Privacy Notice Requirements:

Privacy notices should be a fundamental part of an organizations’ online presence. The COPPA and CCPA require covered entities to develop and maintain a notice that is both understandable and takes reasonable measures to ensure it is delivered to parents and guardians, prior to the collection of a child’s PI. A visible link to the privacy policy is required on every webpage that collects PI. The notice should:

  • provide a description of the types of PI collected;

  • explain how the PI is collected;

  • explain how the PI is used;

  • identify any third parties or services collecting PI;

  • explain what PI will be processed by third parties; and

  • explain PI collection methods by third parties.

While both regulations define the requirements for an acceptable privacy notice, end-user comprehension remains an issue with most notices. This is not a new concern as the FTC’s 2010 “Protecting Consumer Privacy in an Era of Rapid Change” report noted that “consumers typically do not read, let alone understand” privacy statements. More recently, the New York Times Privacy Project analyzed 150 privacy notices including Facebook and Tumblr, and found that the vast majority were written at a college reading level. Twitter’s privacy notice is a 19-page document, once downloaded into a PDF, and Instagram directs users to a webpage with 14 lengthy sections. Given that the vast majority of privacy notices are filled with legal terminology, many organizations seem to publish policies that are not reasonably clear or condensed into a format suitable for the average user or child to understand.

Therefore, organizations should aim to craft privacy notices that are easily consumable. Organizations should consider these leading practices:

  • Create a layered notice with easily digestible statements on the required sections listed at the top of each privacy notice;

  • A separate section for specific PI collected on children and usage in order for parents and guardians to easily locate the information applicable to their children;

  • A communications clause to inform parents and guardians about how to reach the organization with any inquires; and

  • Conspicuous links to the notice by including links in the footer of webpages and mobile apps.

In addition to these privacy notice considerations, organizations must also focus on the proper implementation of consent management.

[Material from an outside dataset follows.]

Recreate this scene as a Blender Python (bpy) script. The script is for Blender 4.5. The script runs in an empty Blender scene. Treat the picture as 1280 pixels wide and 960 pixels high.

Child Privacy Consent Management:

The COPPA and CCPA both require parental consent for organizations to collect and process children’s PI. While the concept of consent seems rather straightforward on paper, methods for implementing consent can be complex when applied to organizations across various age groups.

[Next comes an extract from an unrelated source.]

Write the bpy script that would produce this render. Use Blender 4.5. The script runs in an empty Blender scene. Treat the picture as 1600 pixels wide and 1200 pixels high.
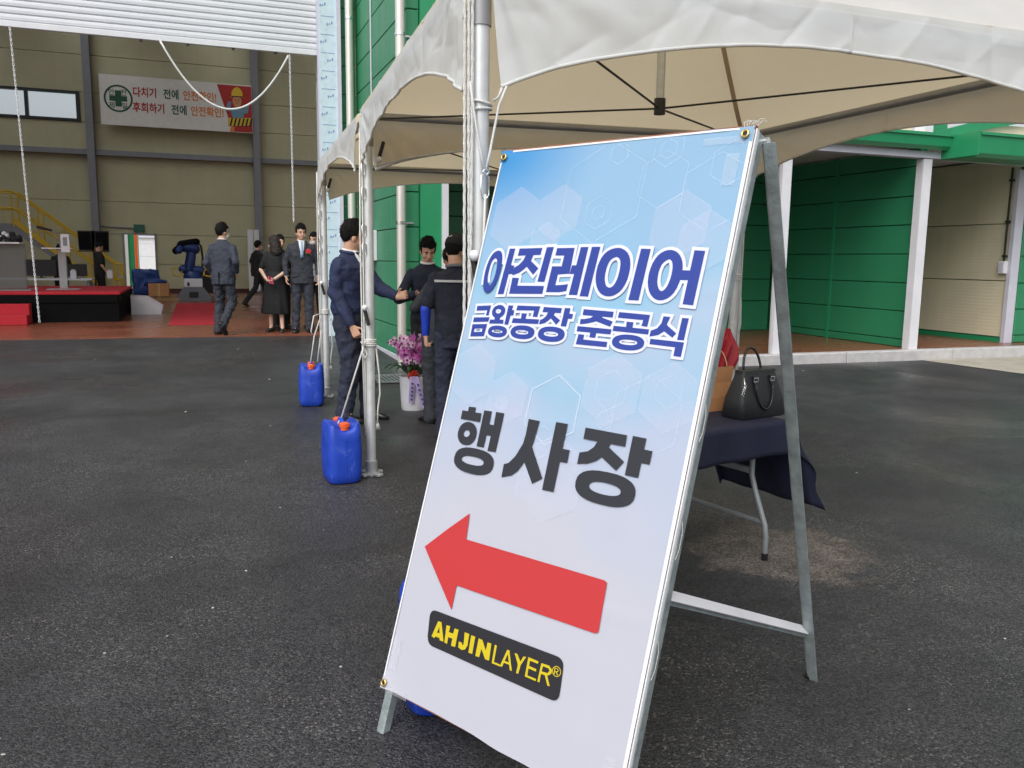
import bpy, bmesh, math, random
from mathutils import Vector, Matrix, noise
from mathutils.geometry import tessellate_polygon
random.seed(7)
V = Vector
R = math.radians
SC = bpy.context.scene
COL = SC.collection

# ------------------------------------------------------------------ camera, world, sun, exposure
def cam_matrix(yaw, pitch, roll):
    cy, sy = math.cos(yaw), math.sin(yaw)
    fwd = V((sy*math.cos(pitch), cy*math.cos(pitch), -math.sin(pitch)))
    right = V((cy, -sy, 0)); down = fwd.cross(right)
    c, s = math.cos(roll), math.sin(roll)
    r2 = right*c + down*s; d2 = down*c - right*s
    m = Matrix((r2, -d2, -fwd)).transposed().to_4x4()
    m.translation = V((0, 0, 1.55))
    return m
cd = bpy.data.cameras.new('camera')
cam = bpy.data.objects.new('camera', cd); COL.objects.link(cam)
cam.matrix_world = cam_matrix(.358, .14725, -.01282)
cd.sensor_width = 36; cd.lens = 1315/1600*36; cd.clip_end = 900; cd.clip_start = .05
SC.camera = cam

SUN_EL, SUN_AZ = R(47), R(222)          # azimuth of the light's origin, clockwise from +Y
w = bpy.data.worlds.new('World'); SC.world = w; w.use_nodes = True
wn, wl = w.node_tree.nodes, w.node_tree.links
bg = wn['Background']
sky = wn.new('ShaderNodeTexSky'); sky.sky_type = 'NISHITA'; sky.sun_disc = False
sky.sun_elevation = SUN_EL; sky.sun_rotation = SUN_AZ
sky.air_density = 1.2; sky.dust_density = 4.0; sky.ozone_density = 1.5
hs = wn.new('ShaderNodeHueSaturation'); hs.inputs['Saturation'].default_value = .16   # overcast: nearly grey cloud light
wl.new(sky.outputs[0], hs.inputs['Color']); wl.new(hs.outputs[0], bg.inputs[0])
bg.inputs[1].default_value = .15
sd = bpy.data.lights.new('sun', 'SUN'); sd.energy = 1.3; sd.angle = R(60); sd.color = (1, .97, .93)
sun = bpy.data.objects.new('sun', sd); COL.objects.link(sun)
sun.rotation_euler = (R(90)-SUN_EL, 0, math.pi-SUN_AZ)
sun.location = (-4, -6, 14)
SC.view_settings.view_transform = 'Standard'; SC.view_settings.look = 'None'
SC.view_settings.gamma = 1; SC.view_settings.use_curve_mapping = False
SC.view_settings.exposure = 0.16

# ------------------------------------------------------------------ materials
MATS = {}
def mat(name, col, rough=.6, metal=0., var=.0, vs=6., bump=0., bs=40., spec=.5, alpha=1., coat=0.):
    if name in MATS: return MATS[name]
    m = bpy.data.materials.new(name); m.use_nodes = True; MATS[name] = m
    n, l = m.node_tree.nodes, m.node_tree.links
    b = n['Principled BSDF']
    b.inputs['Base Color'].default_value = (*col, 1); b.inputs['Roughness'].default_value = rough
    b.inputs['Metallic'].default_value = metal; b.inputs['Specular IOR Level'].default_value = spec
    b.inputs['Coat Weight'].default_value = coat; b.inputs['Alpha'].default_value = alpha
    if var or bump:
        tc = n.new('ShaderNodeTexCoord')
    if var:
        t = n.new('ShaderNodeTexNoise'); t.inputs['Scale'].default_value = vs; t.inputs['Detail'].default_value = 6
        t.inputs['Roughness'].default_value = .62
        l.new(tc.outputs['Object'], t.inputs['Vector'])
        r = n.new('ShaderNodeMapRange'); r.inputs[1].default_value = .3; r.inputs[2].default_value = .7
        r.inputs[3].default_value = 1-var; r.inputs[4].default_value = 1+var
        l.new(t.outputs['Fac'], r.inputs[0])
        x = n.new('ShaderNodeVectorMath'); x.operation = 'SCALE'; x.inputs[0].default_value = col
        l.new(r.outputs[0], x.inputs['Scale']); l.new(x.outputs[0], b.inputs['Base Color'])
        r2 = n.new('ShaderNodeMapRange'); r2.inputs[1].default_value = .3; r2.inputs[2].default_value = .7
        r2.inputs[3].default_value = max(.02, rough-.1); r2.inputs[4].default_value = min(1, rough+.1)
        l.new(t.outputs['Fac'], r2.inputs[0]); l.new(r2.outputs[0], b.inputs['Roughness'])
    if bump:
        t2 = n.new('ShaderNodeTexNoise'); t2.inputs['Scale'].default_value = bs; t2.inputs['Detail'].default_value = 4
        l.new(tc.outputs['Object'], t2.inputs['Vector'])
        bp = n.new('ShaderNodeBump'); bp.inputs['Strength'].default_value = bump; bp.inputs['Distance'].default_value = .01
        l.new(t2.outputs['Fac'], bp.inputs['Height']); l.new(bp.outputs[0], b.inputs['Normal'])
    return m

def nodes_of(name):
    m = bpy.data.materials.new(name); m.use_nodes = True; MATS[name] = m
    return m, m.node_tree.nodes, m.node_tree.links, m.node_tree.nodes['Principled BSDF']

def ribbed(name, col, rough, period, axis='Z', depth=.35, var=.06):
    """sheet-steel sandwich panel face with fine horizontal ribs"""
    m, n, l, b = nodes_of(name)
    b.inputs['Roughness'].default_value = rough
    g = n.new('ShaderNodeNewGeometry'); s = n.new('ShaderNodeSeparateXYZ'); l.new(g.outputs['Position'], s.inputs[0])
    mu = n.new('ShaderNodeMath'); mu.operation = 'MULTIPLY'; mu.inputs[1].default_value = 2*math.pi/period
    l.new(s.outputs[axis], mu.inputs[0])
    si = n.new('ShaderNodeMath'); si.operation = 'SINE'; l.new(mu.outputs[0], si.inputs[0])
    po = n.new('ShaderNodeMath'); po.operation = 'SMOOTH_MIN'; po.inputs[1].default_value = -.2; po.inputs[2].default_value = .3
    l.new(si.outputs[0], po.inputs[0])
    bp = n.new('ShaderNodeBump'); bp.inputs['Strength'].default_value = depth; bp.inputs['Distance'].default_value = .006
    l.new(po.outputs[0], bp.inputs['Height']); l.new(bp.outputs[0], b.inputs['Normal'])
    t = n.new('ShaderNodeTexNoise'); t.inputs['Scale'].default_value = 1.3; t.inputs['Detail'].default_value = 7
    l.new(g.outputs['Position'], t.inputs['Vector'])
    r = n.new('ShaderNodeMapRange'); r.inputs[1].default_value = .3; r.inputs[2].default_value = .7
    r.inputs[3].default_value = 1-var; r.inputs[4].default_value = 1+var; l.new(t.outputs['Fac'], r.inputs[0])
    mp = n.new('ShaderNodeVectorMath'); mp.operation = 'MULTIPLY'; mp.inputs[1].default_value = (7, 7, .35); l.new(g.outputs['Position'], mp.inputs[0])
    t2 = n.new('ShaderNodeTexNoise'); t2.inputs['Scale'].default_value = 1.; t2.inputs['Detail'].default_value = 5; t2.inputs['Roughness'].default_value = .65; l.new(mp.outputs[0], t2.inputs['Vector'])
    r2 = n.new('ShaderNodeMapRange'); r2.inputs[1].default_value = .3; r2.inputs[2].default_value = .7; r2.inputs[3].default_value = .965; r2.inputs[4].default_value = 1.035; l.new(t2.outputs['Fac'], r2.inputs[0])
    mm = n.new('ShaderNodeMath'); mm.operation = 'MULTIPLY'; l.new(r.outputs[0], mm.inputs[0]); l.new(r2.outputs[0], mm.inputs[1])
    ro = n.new('ShaderNodeMapRange'); ro.inputs[3].default_value = rough-.12; ro.inputs[4].default_value = rough+.14; l.new(t2.outputs['Fac'], ro.inputs[0]); l.new(ro.outputs[0], b.inputs['Roughness'])
    x = n.new('ShaderNodeVectorMath'); x.operation = 'SCALE'; x.inputs[0].default_value = col
    l.new(mm.outputs[0], x.inputs['Scale']); l.new(x.outputs[0], b.inputs['Base Color'])
    return m

def math_node(n, l, op, a, b=None, c=None):
    x = n.new('ShaderNodeMath'); x.operation = op
    for i, v in enumerate((a, b, c)):
        if v is None: continue
        if isinstance(v, (int, float)): x.inputs[i].default_value = v
        else: l.new(v, x.inputs[i])
    return x.outputs[0]

def asphalt_mat():
    m, n, l, b = nodes_of('asphalt')
    g = n.new('ShaderNodeNewGeometry'); P = g.outputs['Position']
    def noi(scale, detail=3, rough=.55, dist=0.):
        t = n.new('ShaderNodeTexNoise'); t.inputs['Scale'].default_value = scale; t.inputs['Detail'].default_value = detail
        t.inputs['Roughness'].default_value = rough; t.inputs['Distortion'].default_value = dist
        l.new(P, t.inputs['Vector']); return t.outputs['Fac']
    def rng(v, a, b_, c, d):
        r = n.new('ShaderNodeMapRange'); r.inputs[1].default_value = a; r.inputs[2].default_value = b_
        r.inputs[3].default_value = c; r.inputs[4].default_value = d; l.new(v, r.inputs[0]); return r.outputs[0]
    vo = n.new('ShaderNodeTexVoronoi'); vo.inputs['Scale'].default_value = 125; l.new(P, vo.inputs['Vector'])
    sep = n.new('ShaderNodeSeparateColor'); l.new(vo.outputs['Color'], sep.inputs[0])
    stone = rng(sep.outputs[0], .0, 1., .45, 1.6)
    vo2 = n.new('ShaderNodeTexVoronoi'); vo2.inputs['Scale'].default_value = 210; l.new(P, vo2.inputs['Vector'])
    sep2 = n.new('ShaderNodeSeparateColor'); l.new(vo2.outputs['Color'], sep2.inputs[0])
    stone = math_node(n, l, 'MULTIPLY', stone, rng(sep2.outputs[0], 0., 1., .6, 1.5))
    bright = rng(sep.outputs[1], .90, .97, 0., 1.)           # a few pale stones
    big = noi(.55, 5, .6); mid = noi(3.2, 6, .65)
    lum = math_node(n, l, 'MULTIPLY', rng(big, .3, .7, .66, 1.34), rng(mid, .3, .7, .78, 1.22))
    lum = math_node(n, l, 'MULTIPLY', lum, stone)
    base = n.new('ShaderNodeVectorMath'); base.operation = 'SCALE'; base.inputs[0].default_value = (.0345, .0342, .0375)
    l.new(lum, base.inputs['Scale'])
    mx = n.new('ShaderNodeMix'); mx.data_type = 'RGBA'; mx.inputs[7].default_value = (.17, .16, .14, 1)
    l.new(math_node(n, l, 'MULTIPLY', bright, rng(noi(1.1, 4), .42, .62, .1, 1.)), mx.inputs[0]); l.new(base.outputs[0], mx.inputs[6])
    # the dry, dusty oval under the tent
    sp = n.new('ShaderNodeSeparateXYZ'); l.new(P, sp.inputs[0])
    ex = math_node(n, l, 'MULTIPLY', math_node(n, l, 'SUBTRACT', sp.outputs['X'], 2.80), 1/.50)
    ey = math_node(n, l, 'MULTIPLY', math_node(n, l, 'SUBTRACT', sp.outputs['Y'], 3.46), 1/.44)
    wob = math_node(n, l, 'MULTIPLY', math_node(n, l, 'SUBTRACT', noi(3.2, 9, .72), .5), 1.7)
    d = math_node(n, l, 'ADD', math_node(n, l, 'SQRT', math_node(n, l, 'ADD', math_node(n, l, 'MULTIPLY', ex, ex), math_node(n, l, 'MULTIPLY', ey, ey))), wob)
    dry = rng(d, .80, 1.06, .95, 0.)
    m2 = n.new('ShaderNodeMix'); m2.data_type = 'RGBA'; l.new(dry, m2.inputs[0]); l.new(mx.outputs[2], m2.inputs[6])
    dc = n.new('ShaderNodeVectorMath'); dc.operation = 'SCALE'; dc.inputs[0].default_value = (.115, .101, .089)
    l.new(math_node(n, l, 'MULTIPLY', stone, rng(noi(7, 5), .3, .7, .62, 1.2)), dc.inputs['Scale']); l.new(dc.outputs[0], m2.inputs[7])
    # dark tar smears
    stv = n.new('ShaderNodeVectorMath'); stv.operation = 'MULTIPLY'; stv.inputs[1].default_value = (.45, 2.6, 1); l.new(P, stv.inputs[0])
    stn_ = n.new('ShaderNodeTexNoise'); stn_.inputs['Scale'].default_value = .75; stn_.inputs['Detail'].default_value = 6; stn_.inputs['Roughness'].default_value = .62; stn_.inputs['Distortion'].default_value = .5; l.new(stv.outputs[0], stn_.inputs['Vector'])
    sm = rng(stn_.outputs['Fac'], .60, .72, 0., .62)
    dust = rng(noi(1.7, 7, .7, .8), .60, .78, 0., .30)
    md = n.new('ShaderNodeMix'); md.data_type = 'RGBA'; l.new(dust, md.inputs[0]); l.new(m2.outputs[2], md.inputs[6]); md.inputs[7].default_value = (.085, .080, .074, 1)
    m3 = n.new('ShaderNodeMix'); m3.data_type = 'RGBA'; l.new(sm, m3.inputs[0]); l.new(md.outputs[2], m3.inputs[6]); m3.inputs[7].default_value = (.014, .013, .012, 1)
    l.new(m3.outputs[2], b.inputs['Base Color'])
    wet = rng(noi(.42, 4, .55, .6), .40, .62, .60, .22)
    ro = n.new('ShaderNodeMix'); ro.data_type = 'FLOAT'; l.new(dry, ro.inputs[0]); l.new(wet, ro.inputs[2]); ro.inputs[3].default_value = .9
    l.new(ro.outputs[0], b.inputs['Roughness']); b.inputs['Specular IOR Level'].default_value = .5
    h = math_node(n, l, 'ADD', math_node(n, l, 'MULTIPLY', vo.outputs['Distance'], -.7), math_node(n, l, 'MULTIPLY', noi(160, 2), .6))
    bp = n.new('ShaderNodeBump'); bp.inputs['Strength'].default_value = .9; bp.inputs['Distance'].default_value = .0055
    l.new(h, bp.inputs['Height']); l.new(bp.outputs[0], b.inputs['Normal'])
    return m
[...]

TikTok, a video-sharing social media application, is one of many organizations receiving criticism for their lenient child privacy consent policies. Under its former name, Musical.ly, TikTok was forced to pay a $5.7 million fine to the FTC for allowing users under the age of 13 to sign-up for the application without parental consent. As a result, TikTok created a restrictive version of its application for younger users but children could easily access the adult version by falsifying their birthdate. In April 2020, TikTok introduced “Family Planning”, a feature that enables parents and guardians to link their account to their children’s account. Parents and guardians are now able to directly control the content their children see, set screen time limits, and toggle direct messages on or off.

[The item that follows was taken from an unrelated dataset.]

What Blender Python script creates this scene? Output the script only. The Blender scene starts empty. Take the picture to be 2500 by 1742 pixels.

In addition to TikTok, the FTC also fined YouTube $170 million for collecting and tracking the PI of children for targeted advertisements in 2019. As a result, YouTube announced it would implement a labelling system. Partially automated, the labelling system will mark certain videos as “child oriented”, but YouTube users will also be held accountable to manually label their own videos. This places the burden on content creators, which can lead to safety issues, especially when the content creators believe their content applies to all ages. Instagram has also recently come under fire due to their supposed negligence over children’s consent. While all most social media require users to enter their age prior to account creation, Instagram does not.

Consent can be managed through various mechanisms; organizations should consider some of these leading consent management practices:

  • Capture consent via checkboxes or opt-in forms at account creation or when updates are made;

  • Require users to re-confirm their consent on a periodic basis to ensure the collected consent is up to date;

  • Utilize a centralized consent management system that can add efficiency by maintaining consent in one location and allows tracking of updates to consent; and

  • Provide clear opt-out channels in the accounts or via any communications from the organization to the user in an easily accessible link.

While it is clear that organizations are taking steps towards proper consent management, there are further efforts to consider in achieving an effective and compliant consent management program.

Conclusion

As our online digital presence evolves, it continues to reveal new and challenging situations for organizations around child privacy risks. In order to respond appropriately, organizations should continually evolve its privacy practices alongside privacy regulations, use clear, layered notices that summarize the collection and use of PI that are easy to understand by parents and guardians. Additionally, consent management workflows should be built to incorporate all the various channels that capture consent. Organizations can continue to mitigate the risks associated with children’s privacy by taking measures to align with leading privacy standards.